WIZnet W5100/W5200/W5300/W5500 embedded Ethernet controllers
A family of small single-chip Ethernet controllers from Korean vendor WIZnet, popular in embedded and industrial designs and on hobbyist boards (including many Arduino Ethernet shields). The chips attach over SPI or a parallel bus and provide a complete 10/100 Mbps MAC and PHY in one package, and several variants — notably the W5500 and W5300 — are still sold new in 2025.
recommendation
Worth keeping but documenting its niche, because WIZnet still ships the W5500 and W5300 as current products and the code saw upstream maintenance touches as recently as 2025, yet Linux deployments are limited to embedded and industrial gear. An annotation noting that the W5200 is no longer recommended for new designs, while the W5100/W5300/W5500 remain available, would help future maintainers gauge its relevance.
repository signals
sources
- lore.kernel.org
The driver directory was still being touched upstream in 2025, indicating it is not abandoned in-tree.
- docs.wiznet.io
WIZnet still listed W5500, W5300, and W5100 in its Ethernet product family page in 2026; the page also notes W5200 is not recommended for new design.
- docs.wiznet.io
W5500 remained a current WIZnet product, supporting the claim that part of this driver family is still sold new in 2025.
- docs.wiznet.io
W5300 remained documented as a current WIZnet product, supporting continuing niche industrial/embedded availability.

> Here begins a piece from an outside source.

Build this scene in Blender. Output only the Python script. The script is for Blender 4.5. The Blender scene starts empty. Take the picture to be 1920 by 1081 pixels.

codex reasoning notes (technical)
Local source inspection via exec_command showed this directory is a real driver and that `w5100-spi.c` supports W5100/W5200/W5500 while `w5300.c` covers W5300. lore_activity on `drivers/net/ethernet/wiznet/w5100.c` returned 2025 upstream touches (URL above), but they were mostly treewide maintenance rather than feature work, so activity is present but modest. Web search on official WIZnet docs found current product pages for W5500 and W5300 plus the Ethernet family matrix; that supports keeping the driver because at least part of the family is still sold, while annotating makes sense because deployments are niche Linux embedded/industrial and W5200 is explicitly not recommended for new designs. No natural upstream replacement driver was identified for the same chips.